Numerical simulation on static aerodynamic characteristics of supersonic cavities

A numerical study on supersonic cavity flow is carried out, where the influence law of the freestream parameters and configuration factors on static aerodynamic characteristics is investigated, focusing on the change of pressure distribution on the cavity walls at high and low Mach numbers. It is found that with the Mach number increment at high speeds (M>2), the pressure peak on the rear side of the cavity bottom floor rises, and the change in pressure distribution on the cavity walls shows a variating trend in flow type from a closed-cavity flow to an open-cavity flow, which is consistent with the law at low speeds (M≤2).

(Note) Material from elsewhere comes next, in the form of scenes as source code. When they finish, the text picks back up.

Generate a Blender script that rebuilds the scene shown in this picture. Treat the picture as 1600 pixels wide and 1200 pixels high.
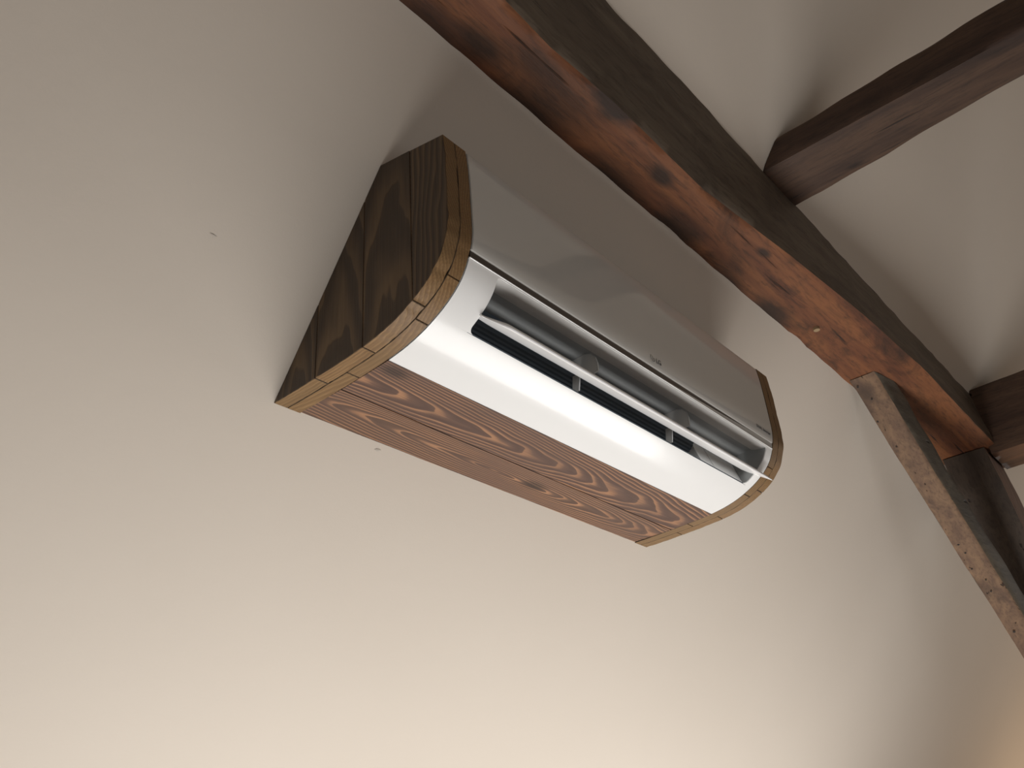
import bpy, bmesh, math, random
from mathutils import Vector, Matrix, noise

sc = bpy.context.scene
for o in list(bpy.data.objects):
    bpy.data.objects.remove(o)
COL = sc.collection

# ---------------------------------------------------------------- camera
R = ((0.6504, -0.7563, -0.0704), (0.3365, 0.3700, -0.8660), (0.6810, 0.5395, 0.4951))
CAM = Vector((-0.6309, -0.9158, -0.6073))
cd = bpy.data.cameras.new('camera')
cd.sensor_width = 36.0
cd.lens = 1400.2 / 1600 * 36.0
cd.clip_start = 0.01
cam = bpy.data.objects.new('camera', cd)
COL.objects.link(cam)
rx, ry, rz = Vector(R[0]), -Vector(R[1]), -Vector(R[2])
rx.normalize(); rz = (rz - rx * rz.dot(rx)).normalized(); ry = rz.cross(rx)
m = Matrix((rx, ry, rz)).transposed().to_4x4()
m.translation = CAM
cam.matrix_world = m
sc.camera = cam

# ---------------------------------------------------------------- world, lights, exposure
w = bpy.data.worlds.new('world'); sc.world = w; w.use_nodes = True
w.node_tree.nodes['Background'].inputs[0].default_value = (0.75, 0.85, 1.0, 1)
w.node_tree.nodes['Background'].inputs[1].default_value = 0.3
sc.view_settings.view_transform = 'Standard'
sc.view_settings.look = 'None'
sc.view_settings.gamma = 1.0
sc.view_settings.use_curve_mapping = False
sc.view_settings.exposure = 0.0


def area(name, loc, target, sx, sy, power, col):
    l = bpy.data.lights.new(name, 'AREA'); l.shape = 'RECTANGLE'
    l.size = sx; l.size_y = sy; l.energy = power; l.color = col
    o = bpy.data.objects.new(name, l); COL.objects.link(o)
    o.location = loc
    o.rotation_euler = (Vector(target) - Vector(loc)).to_track_quat('-Z', 'Y').to_euler()
    return o


area('daylight_low', (0.92, -0.12, -1.30), (0.92, -0.14, 0.0), 2.9, 0.55, 28, (1.0, 0.985, 0.96))
area('fill_front', (-0.7, -3.3, -1.3), (0.6, 0, -0.2), 2.6, 1.0, 12, (0.93, 0.97, 1.0))  # added fill lamp, unseen, lifts the left side of the wall

area('fill_right', (5.3, -2.0, -0.3), (1.8, -0.6, 0.5), 1.4, 1.4, 15, (1.0, 0.97, 0.92))  # added fill from the right for the upper plaster, no window modelled
pl = bpy.data.lights.new('warm_lamp', 'POINT'); pl.energy = 9; pl.color = (1.0, 0.72, 0.45); pl.shadow_soft_size = 0.12
plo = bpy.data.objects.new('warm_lamp', pl); COL.objects.link(plo); plo.location = (4.3, -0.35, -0.85)

# ---------------------------------------------------------------- shared numbers
T = 0.0444            # thickness of a wooden side panel
W = 0.84              # width of the air conditioner
LEAN = 0.63223
KW = math.tan(LEAN)   # sloping wall: y = -KW * z


def wy(z): return -KW * z


# ---------------------------------------------------------------- material helpers
def new_mat(name):
    mt = bpy.data.materials.new(name); mt.use_nodes = True
    nt = mt.node_tree
    b = nt.nodes['Principled BSDF']
    return mt, nt, b


def N(nt, kind, **kw):
    n = nt.nodes.new(kind)
    for k, v in kw.items(): setattr(n, k, v)
    return n


def L(nt, a, b): nt.links.new(a, b)


def mth(nt, op, a, b=None, clamp=False):
    n = N(nt, 'ShaderNodeMath', operation=op, use_clamp=clamp)
    for i, v in enumerate((a, b)):
        if v is None: continue
        if isinstance(v, (int, float)): n.inputs[i].default_value = v
        else: L(nt, v, n.inputs[i])
    return n.outputs[0]


def comb(nt, x, y, z):
    n = N(nt, 'ShaderNodeCombineXYZ')
    for i, v in enumerate((x, y, z)):
        if isinstance(v, (int, float)): n.inputs[i].default_value = v
        else: L(nt, v, n.inputs[i])
    return n.outputs[0]


def noi(nt, vec, scale=1.0, detail=3.0, rough=0.5, dist=0.0):
    n = N(nt, 'ShaderNodeTexNoise')
    n.inputs['Scale'].default_value = scale; n.inputs['Detail'].default_value = detail
    n.inputs['Roughness'].default_value = rough; n.inputs['Distortion'].default_value = dist
    L(nt, vec, n.inputs['Vector'])
    return n.outputs['Fac']


def ramp(nt, fac, stops, interp='LINEAR'):
    n = N(nt, 'ShaderNodeValToRGB'); cr = n.color_ramp; cr.interpolation = interp
    while len(cr.elements) < len(stops): cr.elements.new(0.5)
    for e, (p, c) in zip(cr.elements, stops):
        e.position = p; e.color = (c[0], c[1], c[2], 1) if not isinstance(c, (int, float)) else (c, c, c, 1)
    L(nt, fac, n.inputs[0])
    return n.outputs[0]


def mix(nt, fac, a, b, mode='MIX'):
    n = N(nt, 'ShaderNodeMix', data_type='RGBA', blend_type=mode)
    if isinstance(fac, (int, float)): n.inputs[0].default_value = fac
    else: L(nt, fac, n.inputs[0])
    for s, v in ((6, a), (7, b)):
        if isinstance(v, tuple): n.inputs[s].default_value = (v[0], v[1], v[2], 1)
        else: L(nt, v, n.inputs[s])
    return n.outputs[2]


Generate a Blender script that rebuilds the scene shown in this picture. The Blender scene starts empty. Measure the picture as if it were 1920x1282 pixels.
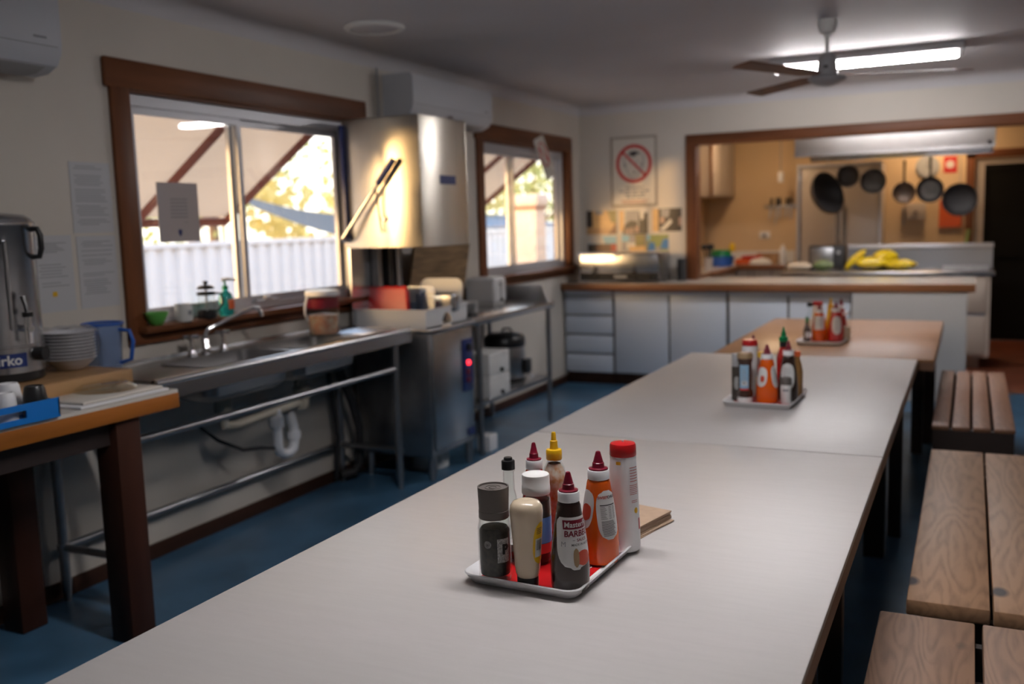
import bpy, bmesh, math, random
from mathutils import Vector, Matrix
random.seed(7)
S = bpy.context.scene
COL = S.collection
PI = math.pi

# ------------------------------------------------------------------ materials
MATS = {}
def mat(name, col, rough=0.5, metal=0.0, vary=0.0, scale=6.0, stretch=(1, 1, 1), bump=0.0, spec=0.5,
        trans=0.0, ior=1.45, emit=None, estr=0.0, col2=None, detail=4.0, coat=0.0, aniso=0.0):
    m = bpy.data.materials.new(name); m.use_nodes = True
    nt = m.node_tree; b = nt.nodes['Principled BSDF']
    b.inputs['Base Color'].default_value = (*col, 1)
    b.inputs['Roughness'].default_value = rough
    b.inputs['Metallic'].default_value = metal
    b.inputs['Specular IOR Level'].default_value = spec
    b.inputs['Transmission Weight'].default_value = trans
    b.inputs['IOR'].default_value = ior
    b.inputs['Coat Weight'].default_value = coat
    b.inputs['Coat Roughness'].default_value = 0.12
    if aniso:
        b.inputs['Anisotropic'].default_value = aniso; b.inputs['Anisotropic Rotation'].default_value = 0.25
        tg = nt.nodes.new('ShaderNodeTangent'); tg.direction_type = 'RADIAL'; tg.axis = 'Z'; nt.links.new(tg.outputs[0], b.inputs['Tangent'])
    if emit:
        b.inputs['Emission Color'].default_value = (*emit, 1)
        b.inputs['Emission Strength'].default_value = estr
    if vary > 0 or bump > 0 or col2:
        tc = nt.nodes.new('ShaderNodeTexCoord'); mp = nt.nodes.new('ShaderNodeMapping')
        mp.inputs['Scale'].default_value = stretch
        nt.links.new(tc.outputs['Object'], mp.inputs['Vector'])
        n = nt.nodes.new('ShaderNodeTexNoise'); n.inputs['Scale'].default_value = scale
        n.inputs['Detail'].default_value = detail
        nt.links.new(mp.outputs['Vector'], n.inputs['Vector'])
        r = nt.nodes.new('ShaderNodeValToRGB')
        c2 = col2 or tuple(max(0, c * (1 - vary)) for c in col)
        c1 = col if col2 else tuple(min(1, c * (1 + vary)) for c in col)
        r.color_ramp.elements[0].position = 0.33; r.color_ramp.elements[0].color = (*c2, 1)
        r.color_ramp.elements[1].position = 0.67; r.color_ramp.elements[1].color = (*c1, 1)
        nt.links.new(n.outputs['Fac'], r.inputs['Fac'])
        nt.links.new(r.outputs['Color'], b.inputs['Base Color'])
        if bump > 0:
            bp = nt.nodes.new('ShaderNodeBump'); bp.inputs['Strength'].default_value = bump
            bp.inputs['Distance'].default_value = 0.004
            nt.links.new(n.outputs['Fac'], bp.inputs['Height'])
            nt.links.new(bp.outputs['Normal'], b.inputs['Normal'])
    MATS[name] = m
    return m

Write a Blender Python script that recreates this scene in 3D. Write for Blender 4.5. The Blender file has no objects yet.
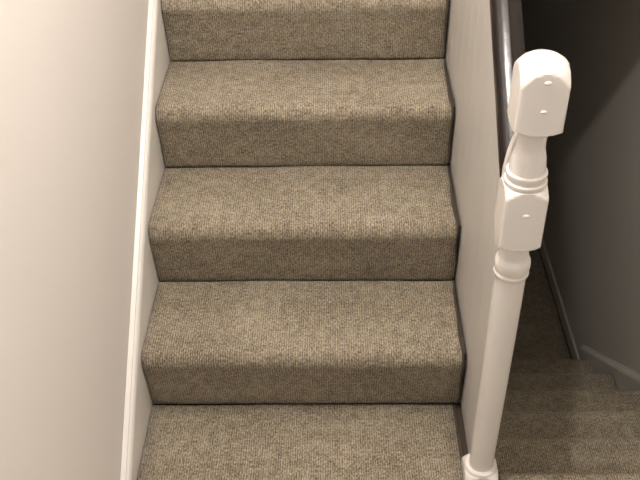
import bpy, bmesh, math, random
from mathutils import Vector, Matrix
random.seed(4)
C = bpy.context.scene.collection
S = bpy.context.scene

# ------------------------------------------------------------------ measures
H, G, O = 0.1846, 0.2488, 0.030          # rise, going, nosing overhang (up flight)
GD = 0.2555                              # going of the down flight
YD = -0.198                              # nosing of the landing above the down flight
NUP, NDN = 8, 6
XL, XR = -0.376, 0.380                   # string face / balustrade face
WL, WR = -0.398, 1.100                   # wall faces
SL = H / G

# ------------------------------------------------------------------ materials
def nodes(name):
    m = bpy.data.materials.new(name); m.use_nodes = True
    nt = m.node_tree; b = nt.nodes['Principled BSDF']
    return m, nt, b

def paint(name, col, rough, bump=0.05, scale=60, mottling=0.03):
    m, nt, b = nodes(name)
    tc = nt.nodes.new('ShaderNodeTexCoord')
    n = nt.nodes.new('ShaderNodeTexNoise'); n.inputs['Scale'].default_value = 3; n.inputs['Detail'].default_value = 4
    nt.links.new(tc.outputs['Object'], n.inputs['Vector'])
    r = nt.nodes.new('ShaderNodeMapRange')
    r.inputs['To Min'].default_value = 1 - mottling; r.inputs['To Max'].default_value = 1 + mottling
    nt.links.new(n.outputs['Fac'], r.inputs['Value'])
    v = nt.nodes.new('ShaderNodeVectorMath'); v.operation = 'SCALE'; v.inputs[0].default_value = col
    nt.links.new(r.outputs[0], v.inputs['Scale']); nt.links.new(v.outputs[0], b.inputs['Base Color'])
    b.inputs['Roughness'].default_value = rough
    n2 = nt.nodes.new('ShaderNodeTexNoise'); n2.inputs['Scale'].default_value = scale
    nt.links.new(tc.outputs['Object'], n2.inputs['Vector'])
    bp = nt.nodes.new('ShaderNodeBump'); bp.inputs['Strength'].default_value = bump; bp.inputs['Distance'].default_value = 0.004
    nt.links.new(n2.outputs['Fac'], bp.inputs['Height']); nt.links.new(bp.outputs[0], b.inputs['Normal'])
    return m

def carpet(name, dark, mid, light):
    """ribbed loop pile: u runs across the ribs, v along them (metres)"""
    m, nt, b = nodes(name)
    N, L = nt.nodes.new, nt.links.new
    uv = N('ShaderNodeUVMap'); uv.uv_map = 'UVMap'
    def noise(sx, sy, det=2, rough=0.5):
        mp = N('ShaderNodeMapping'); mp.inputs['Scale'].default_value = (sx, sy, 1); L(uv.outputs[0], mp.inputs[0])
        n = N('ShaderNodeTexNoise'); n.inputs['Scale'].default_value = 1; n.inputs['Detail'].default_value = det
        n.inputs['Roughness'].default_value = rough
        L(mp.outputs[0], n.inputs['Vector']); return n
    fleck = noise(260, 150, 2, .7); loops = noise(420, 330, 1); soft = noise(45, 38, 3); wear = noise(5, 7, 2)
    mp = N('ShaderNodeMapping'); L(uv.outputs[0], mp.inputs[0])
    w = N('ShaderNodeTexWave'); w.wave_type = 'BANDS'; w.bands_direction = 'X'
    w.inputs['Scale'].default_value = 58; w.inputs['Distortion'].default_value = .9; w.inputs['Detail'].default_value = 1
    w.inputs['Detail Scale'].default_value = 2.0
    L(mp.outputs[0], w.inputs['Vector'])
    def math_(op, a, bb, c=None):
        k = N('ShaderNodeMath'); k.operation = op
        for i, q in enumerate((a, bb, c)):
            if q is None: continue
            if isinstance(q, (int, float)): k.inputs[i].default_value = q
            else: L(q, k.inputs[i])
        return k.outputs[0]
    f = math_('MULTIPLY', fleck.outputs['Fac'], .74)
    f = math_('MULTIPLY_ADD', soft.outputs['Fac'], .24, f)
    f = math_('MULTIPLY_ADD', w.outputs['Fac'], .10, f)
    f = math_('MULTIPLY_ADD', wear.outputs['Fac'], .14, f)
    cr = N('ShaderNodeValToRGB'); L(f, cr.inputs['Fac'])
    e = cr.color_ramp.elements
    e[0].position = .44; e[0].color = (*dark, 1); e[1].position = .76; e[1].color = (*light, 1)
    k = e.new(.59); k.color = (*mid, 1)
    L(cr.outputs[0], b.inputs['Base Color'])
    b.inputs['Roughness'].default_value = 1; b.inputs['Specular IOR Level'].default_value = .1
    b.inputs['Sheen Weight'].default_value = .12; b.inputs['Sheen Roughness'].default_value = .5
    hgt = math_('MULTIPLY_ADD', loops.outputs['Fac'], .8, w.outputs['Fac'])
    bp = N('ShaderNodeBump'); bp.inputs['Strength'].default_value = .55; bp.inputs['Distance'].default_value = .0022
    L(hgt, bp.inputs['Height']); L(bp.outputs[0], b.inputs['Normal'])
    return m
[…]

At high speeds, the change in Reynolds number has a certain impact on the pressure distribution in the cavity, which is inconsistent with the law at low speeds. The increase of Reynolds number will increase the pressure on the rear side of the cavity bottom floor and on the rear wall, and the greater the Mach number, the greater the difference caused by Reynolds number variation. When the length-to-depth ratio increases at high speeds, the pressure peak on the rear side of the cavity bottom floor decreases, and the flow type is changing from an open-cavity flow to a transitional-cavity flow, which is consistent with the law at low Mach numbers, while the pressure variation is greater at high speeds. The influence of the length-to-width ratio on the pressure distribution is relatively small, and the increase of length-to-width ratio increases the pressure peak on the rear side of the cavity bottom floor slightly. Spanwise bending has a certain impact on the pressure distribution. The pressure peak on rear side of the bottom floor increases when the cavity is bending, which is consistent with the influence caused by length-to-width ratio increment.